> _Exercise goal_
Write out the entire listing below exactly, with the pictures left out.

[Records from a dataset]
________________________
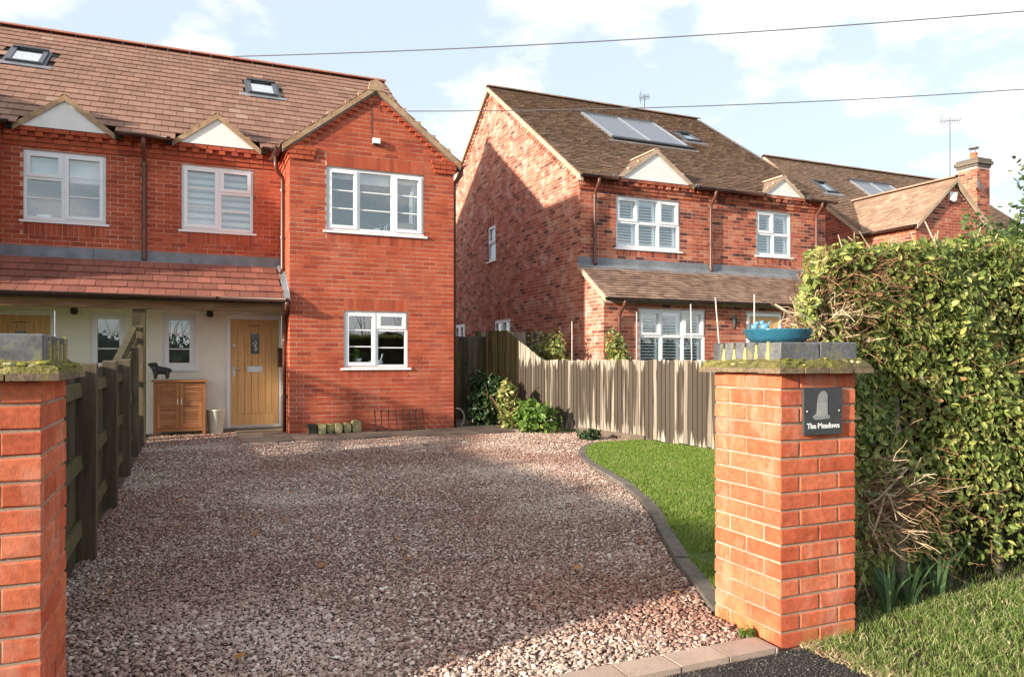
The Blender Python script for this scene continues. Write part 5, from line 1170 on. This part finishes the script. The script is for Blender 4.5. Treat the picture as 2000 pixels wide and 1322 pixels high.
# wire rack
rk = thing('wire_rack', 'row of thin rusty iron rods standing against the brick wall', 'rack', (3.18, 12.2, 0))
for i in range(8):
    x = 2.77 + i * .119 + R.uniform(-.004, .004); j = R.uniform(-.015, .015); MB().tube([(x, 12.17, .03), (x + j, 12.20, .2), (x + j * .4, 12.25, .37), (x + .012, 12.28, .385), (x + .02, 12.31, .36)], .009, 6).build('rod', M['iron'], rk)
MB().tube([(2.75, 12.165, .036), (3.62, 12.165, .036)], .008, 6).build('base_bar', M['iron'], rk)
MB().tube([(2.75, 12.30, .036), (3.62, 12.30, .036)], .007, 6).build('back_bar', M['iron'], rk)
tag(MB().tube([Vector((4.40 + .14 * math.cos(a), 12.75, .17 + .17 * math.sin(a))) for a in [rad(t) for t in range(-80, 110, 15)]] + [Vector((4.30, 12.75, .33))], .014, 8).build('garden_hose', M['hose']), 'pale loop of hose at the corner of the house by the side passage', 'hose')
# plants and ornaments on the lower window sill
pp = thing('potted_plant', 'small green plant in a white pot inside the lower gable window', 'plant', (2.55, 12.56, 1.13))
MB().lathe([(.045, 0), (.06, .09), (.063, .10), (.055, .10), (.05, .08), (0, .08)], (2.56, 12.57, 1.15), 16).build('pot', M['white'], pp, True)
ow = thing('bird_ornament', 'white bird ornament on the sill inside the lower gable window', 'ornament', (2.95, 12.56, 1.13))
MB().ball((2.80, 12.57, 1.19), .07, .03, .035).ball((2.93, 12.57, 1.18), .06, .03, .045).tube([(2.95, 12.57, 1.2), (2.965, 12.57, 1.27), (2.975, 12.57, 1.30)], .014, 7).ball((2.975, 12.57, 1.315), .016, .014, .024).build('body', M['white'], ow, True)

# ------------------------------------------------------------------ foliage
def unitv(a): return a / np.maximum(np.linalg.norm(a, axis=1, keepdims=True), 1e-6)
LEAF = np.array([(0, 0, 0), (-.27, .26, .09), (-.29, .62, .10), (0, 1, -.05), (.29, .62, .10), (.27, .26, .09)])
LEAFT = np.array([(0, 3, 2), (0, 2, 1), (0, 5, 4), (0, 4, 3)])
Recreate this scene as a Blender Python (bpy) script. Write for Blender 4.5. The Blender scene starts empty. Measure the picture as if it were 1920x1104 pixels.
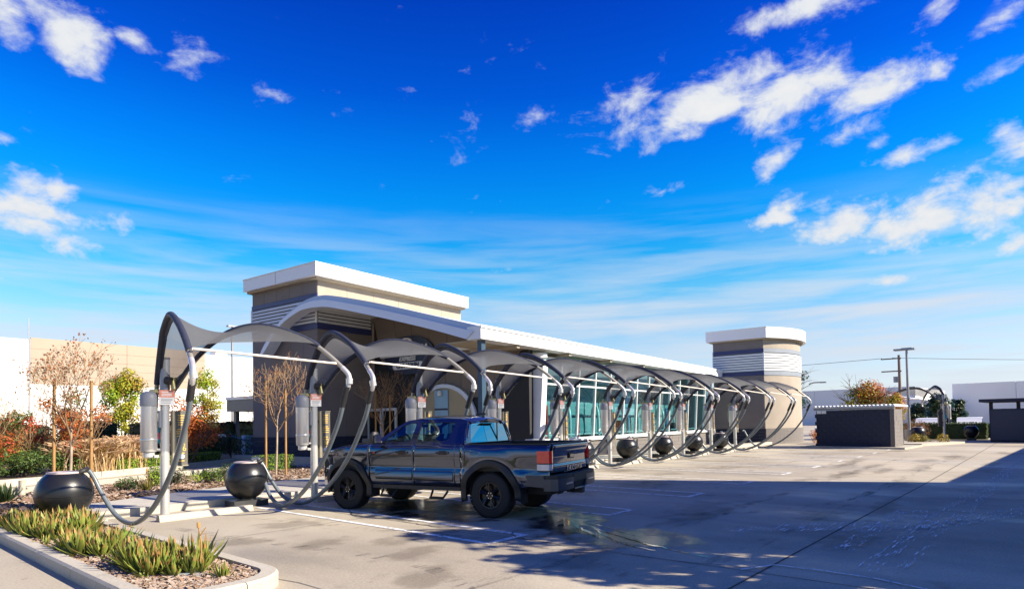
import bpy, bmesh, math, random
from mathutils import Vector, Matrix
from mathutils.geometry import tessellate_polygon
S = bpy.context.scene
COL = S.collection
PI = math.pi
R = math.radians

# ------------------------------------------------------------------ camera
CAM_F, CAM_CY, CAM_H = 1161.8, 758.37, 1.685          # focal length and principal row in px of a 1920 wide frame
PITCH, ROLL, YAW = R(1.628), R(-0.9838), R(40.692)
def cam_axes():
    fw = Vector((0, math.cos(PITCH), math.sin(PITCH))); rt = Vector((1, 0, 0)); up = rt.cross(fw)
    r = rt*math.cos(ROLL)+up*math.sin(ROLL); u = -rt*math.sin(ROLL)+up*math.cos(ROLL)
    M = Matrix(((math.sin(YAW), math.cos(YAW), 0), (-math.cos(YAW), math.sin(YAW), 0), (0, 0, 1)))
    return M@r, M@u, M@fw
CR, CU, CF = cam_axes()
cam = bpy.data.objects.new('camera', bpy.data.cameras.new('camera')); COL.objects.link(cam)
mw = Matrix.Identity(4)
for i in range(3):
    mw[i][0], mw[i][1], mw[i][2] = CR[i], CU[i], -CF[i]
mw.translation = (0, 0, CAM_H)
cam.matrix_world = mw
cam.data.sensor_width = 36
cam.data.lens = CAM_F/1920*36
cam.data.shift_y = (CAM_CY-552)/1920
cam.data.clip_start, cam.data.clip_end = .1, 3000
S.camera = cam
def ray(u, v):                                          # direction to a point of the sky, used for cloud bearings only
    return (CF+CR*((u-960)/CAM_F)-CU*((v-CAM_CY)/CAM_F)).normalized()

# ------------------------------------------------------------------ light
SUN_EL = R(33); SUN_AZ = Vector((.43, -.903, 0)).normalized()
SUN_D = Vector((SUN_AZ.x*math.cos(SUN_EL), SUN_AZ.y*math.cos(SUN_EL), math.sin(SUN_EL)))
sun = bpy.data.objects.new('sun', bpy.data.lights.new('sun', 'SUN')); COL.objects.link(sun)
sun.rotation_euler = SUN_D.to_track_quat('Z', 'Y').to_euler()
sun.data.energy = 5.0; sun.data.angle = R(.5); sun.data.color = (1, .89, .72)
S.view_settings.view_transform = 'Standard'; S.view_settings.look = 'None'
S.view_settings.exposure = 1.31; S.view_settings.gamma = 1; S.view_settings.use_curve_mapping = False

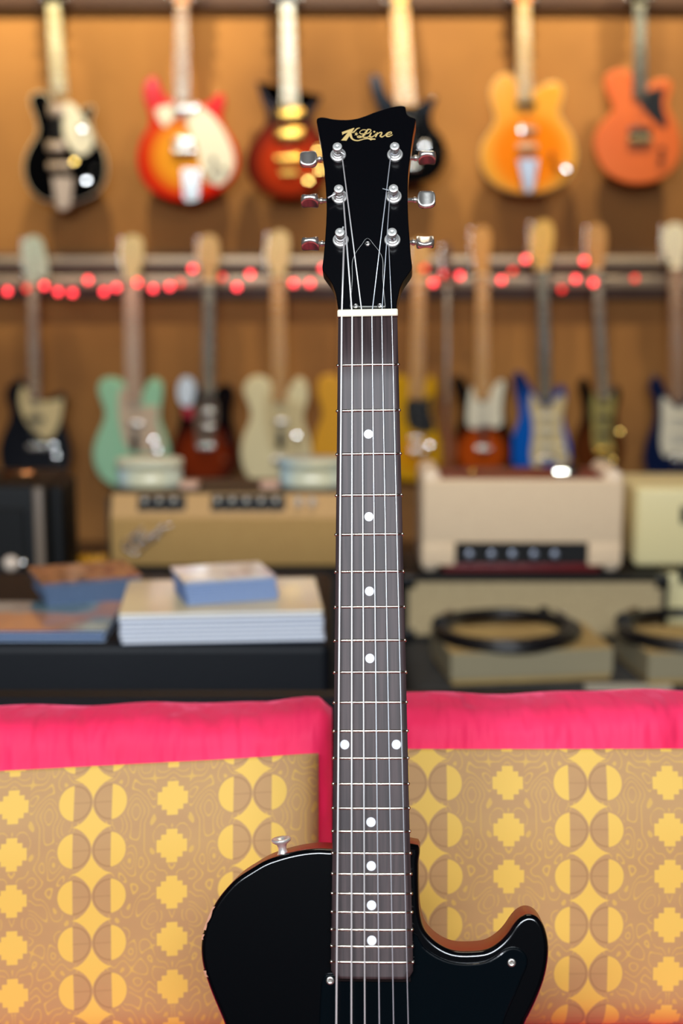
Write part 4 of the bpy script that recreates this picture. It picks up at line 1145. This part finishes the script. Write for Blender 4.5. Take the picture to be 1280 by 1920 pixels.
# --- upper row
wguitar('black semi-hollow guitar with white pickguard and block inlays, leftmost in the upper row', UP,
    [(56,190),(58,180),(66,174),(76,173),(88,177),(96,190),(110,200),(126,200),(140,207),(152,207),(164,200),(174,200),(174,210),(169,222),(171,240),(178,258),(189,275),(196,290),(199,308),(198,330),(188,353),(164,371),(140,378),(120,380),(96,378),(75,372),(57,355),(46,330),(45,305),(51,284),(62,264),(70,250),(71,240),(66,218)],
    BLK, guard=[([(122,192),(134,193),(146,205),(160,226),(172,250),(174,272),(163,288),(145,290),(131,276),(121,258),(117,232)], CR)],
    neck=((112,178),(101,10)), board=(196,170,110), inlay=(mat('block_inlay', (236,224,170), .3, coat=.3), 'block'), neck_w=(25,30),
    head=up_head(100), head_m=BLK, tn=3, pick=[(91,196,121,218,PINKN),(88,266,122,284,PINKN)], bridge=(112,312,PINKN,42), binding=CR,
    tail=([(98,332),(138,332),(134,388),(124,394),(113,394),(106,388)], PINKN), knobs=[(154,240,CH),(139,302,GD),(162,338,CH),(178,318,M['knob_black'])], hang=(R2,R2o,101,4))
rick = burst_mat('fireglo', (244,160,44), (214,26,18), .165, .075, .16)
wguitar('red and amber burst guitar with blunt red horns and a big white pickguard', UP,
    [(283,144),(292,145),(298,155),(305,172),(320,188),(336,196),(352,197),(368,196),(382,194),(394,189),(403,179),(412,175),(420,180),(421,195),(416,214),(420,237),(432,255),(443,278),(447,300),(445,320),(436,337),(416,356),(392,369),(365,376),(337,377),(305,369),(282,356),(266,336),(258,312),(257,290),(264,262),(277,240),(281,222),(276,205),(269,185),(268,168),(273,152)],
    rick, guard=[([(350,200),(368,198),(385,206),(405,224),(425,255),(438,290),(438,312),(430,332),(410,348),(390,340),(376,312),(368,275),(352,240)], CR), ([(292,205),(318,197),(340,200),(338,216),(322,225),(310,238),(298,226)], CR)],
    neck=((342,192),(341,10)), board=(150,98,44), neck_w=(24,29), inlay=(CRY, 'dot'), head=up_head(341), head_c=(190,120,60), tn=3,
    pick=[(325,198,358,212,CH),(322,258,362,274,CH)], bridge=(345,283,CH,44), tail=([(340,316),(378,316),(374,372),(366,378),(350,378),(344,372)], CH),
    knobs=[(400,300,M['knob_black']),(418,318,M['knob_black']),(398,325,M['knob_black']),(365,200,CH)], hang=(R2,R2o,341,4))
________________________
> _Solution for this task_
The Blender Python script for this scene continues. Write part 5, from line 1170 on. This part finishes the script. The script is for Blender 4.5. Treat the picture as 2000 pixels wide and 1322 pixels high.
# wire rack
rk = thing('wire_rack', 'row of thin rusty iron rods standing against the brick wall', 'rack', (3.18, 12.2, 0))
for i in range(8):
    x = 2.77 + i * .119 + R.uniform(-.004, .004); j = R.uniform(-.015, .015); MB().tube([(x, 12.17, .03), (x + j, 12.20, .2), (x + j * .4, 12.25, .37), (x + .012, 12.28, .385), (x + .02, 12.31, .36)], .009, 6).build('rod', M['iron'], rk)
MB().tube([(2.75, 12.165, .036), (3.62, 12.165, .036)], .008, 6).build('base_bar', M['iron'], rk)
MB().tube([(2.75, 12.30, .036), (3.62, 12.30, .036)], .007, 6).build('back_bar', M['iron'], rk)
tag(MB().tube([Vector((4.40 + .14 * math.cos(a), 12.75, .17 + .17 * math.sin(a))) for a in [rad(t) for t in range(-80, 110, 15)]] + [Vector((4.30, 12.75, .33))], .014, 8).build('garden_hose', M['hose']), 'pale loop of hose at the corner of the house by the side passage', 'hose')
# plants and ornaments on the lower window sill
pp = thing('potted_plant', 'small green plant in a white pot inside the lower gable window', 'plant', (2.55, 12.56, 1.13))
MB().lathe([(.045, 0), (.06, .09), (.063, .10), (.055, .10), (.05, .08), (0, .08)], (2.56, 12.57, 1.15), 16).build('pot', M['white'], pp, True)
ow = thing('bird_ornament', 'white bird ornament on the sill inside the lower gable window', 'ornament', (2.95, 12.56, 1.13))
MB().ball((2.80, 12.57, 1.19), .07, .03, .035).ball((2.93, 12.57, 1.18), .06, .03, .045).tube([(2.95, 12.57, 1.2), (2.965, 12.57, 1.27), (2.975, 12.57, 1.30)], .014, 7).ball((2.975, 12.57, 1.315), .016, .014, .024).build('body', M['white'], ow, True)

# ------------------------------------------------------------------ foliage
def unitv(a): return a / np.maximum(np.linalg.norm(a, axis=1, keepdims=True), 1e-6)
LEAF = np.array([(0, 0, 0), (-.27, .26, .09), (-.29, .62, .10), (0, 1, -.05), (.29, .62, .10), (.27, .26, .09)])
LEAFT = np.array([(0, 3, 2), (0, 2, 1), (0, 5, 4), (0, 4, 3)])
Recreate this scene as a Blender Python (bpy) script. Write for Blender 4.5. The Blender scene starts empty. Measure the picture as if it were 1920x1104 pixels.
import bpy, bmesh, math, random
from mathutils import Vector, Matrix
from mathutils.geometry import tessellate_polygon
S = bpy.context.scene
COL = S.collection
PI = math.pi
R = math.radians

# ------------------------------------------------------------------ camera
CAM_F, CAM_CY, CAM_H = 1161.8, 758.37, 1.685          # focal length and principal row in px of a 1920 wide frame
PITCH, ROLL, YAW = R(1.628), R(-0.9838), R(40.692)
def cam_axes():
    fw = Vector((0, math.cos(PITCH), math.sin(PITCH))); rt = Vector((1, 0, 0)); up = rt.cross(fw)
    r = rt*math.cos(ROLL)+up*math.sin(ROLL); u = -rt*math.sin(ROLL)+up*math.cos(ROLL)
    M = Matrix(((math.sin(YAW), math.cos(YAW), 0), (-math.cos(YAW), math.sin(YAW), 0), (0, 0, 1)))
    return M@r, M@u, M@fw
CR, CU, CF = cam_axes()
cam = bpy.data.objects.new('camera', bpy.data.cameras.new('camera')); COL.objects.link(cam)
mw = Matrix.Identity(4)
for i in range(3):
    mw[i][0], mw[i][1], mw[i][2] = CR[i], CU[i], -CF[i]
mw.translation = (0, 0, CAM_H)
cam.matrix_world = mw
cam.data.sensor_width = 36
cam.data.lens = CAM_F/1920*36
cam.data.shift_y = (CAM_CY-552)/1920
cam.data.clip_start, cam.data.clip_end = .1, 3000
S.camera = cam
def ray(u, v):                                          # direction to a point of the sky, used for cloud bearings only
    return (CF+CR*((u-960)/CAM_F)-CU*((v-CAM_CY)/CAM_F)).normalized()

# ------------------------------------------------------------------ light
SUN_EL = R(33); SUN_AZ = Vector((.43, -.903, 0)).normalized()
SUN_D = Vector((SUN_AZ.x*math.cos(SUN_EL), SUN_AZ.y*math.cos(SUN_EL), math.sin(SUN_EL)))
sun = bpy.data.objects.new('sun', bpy.data.lights.new('sun', 'SUN')); COL.objects.link(sun)
sun.rotation_euler = SUN_D.to_track_quat('Z', 'Y').to_euler()
sun.data.energy = 5.0; sun.data.angle = R(.5); sun.data.color = (1, .89, .72)
S.view_settings.view_transform = 'Standard'; S.view_settings.look = 'None'
S.view_settings.exposure = 1.31; S.view_settings.gamma = 1; S.view_settings.use_curve_mapping = False

Write part 4 of the bpy script that recreates this picture. It picks up at line 1145. This part finishes the script. Write for Blender 4.5. Take the picture to be 1280 by 1920 pixels.
# --- upper row
wguitar('black semi-hollow guitar with white pickguard and block inlays, leftmost in the upper row', UP,
    [(56,190),(58,180),(66,174),(76,173),(88,177),(96,190),(110,200),(126,200),(140,207),(152,207),(164,200),(174,200),(174,210),(169,222),(171,240),(178,258),(189,275),(196,290),(199,308),(198,330),(188,353),(164,371),(140,378),(120,380),(96,378),(75,372),(57,355),(46,330),(45,305),(51,284),(62,264),(70,250),(71,240),(66,218)],
    BLK, guard=[([(122,192),(134,193),(146,205),(160,226),(172,250),(174,272),(163,288),(145,290),(131,276),(121,258),(117,232)], CR)],
    neck=((112,178),(101,10)), board=(196,170,110), inlay=(mat('block_inlay', (236,224,170), .3, coat=.3), 'block'), neck_w=(25,30),
    head=up_head(100), head_m=BLK, tn=3, pick=[(91,196,121,218,PINKN),(88,266,122,284,PINKN)], bridge=(112,312,PINKN,42), binding=CR,
    tail=([(98,332),(138,332),(134,388),(124,394),(113,394),(106,388)], PINKN), knobs=[(154,240,CH),(139,302,GD),(162,338,CH),(178,318,M['knob_black'])], hang=(R2,R2o,101,4))
rick = burst_mat('fireglo', (244,160,44), (214,26,18), .165, .075, .16)
wguitar('red and amber burst guitar with blunt red horns and a big white pickguard', UP,
    [(283,144),(292,145),(298,155),(305,172),(320,188),(336,196),(352,197),(368,196),(382,194),(394,189),(403,179),(412,175),(420,180),(421,195),(416,214),(420,237),(432,255),(443,278),(447,300),(445,320),(436,337),(416,356),(392,369),(365,376),(337,377),(305,369),(282,356),(266,336),(258,312),(257,290),(264,262),(277,240),(281,222),(276,205),(269,185),(268,168),(273,152)],
    rick, guard=[([(350,200),(368,198),(385,206),(405,224),(425,255),(438,290),(438,312),(430,332),(410,348),(390,340),(376,312),(368,275),(352,240)], CR), ([(292,205),(318,197),(340,200),(338,216),(322,225),(310,238),(298,226)], CR)],
    neck=((342,192),(341,10)), board=(150,98,44), neck_w=(24,29), inlay=(CRY, 'dot'), head=up_head(341), head_c=(190,120,60), tn=3,
    pick=[(325,198,358,212,CH),(322,258,362,274,CH)], bridge=(345,283,CH,44), tail=([(340,316),(378,316),(374,372),(366,378),(350,378),(344,372)], CH),
    knobs=[(400,300,M['knob_black']),(418,318,M['knob_black']),(398,325,M['knob_black']),(365,200,CH)], hang=(R2,R2o,341,4))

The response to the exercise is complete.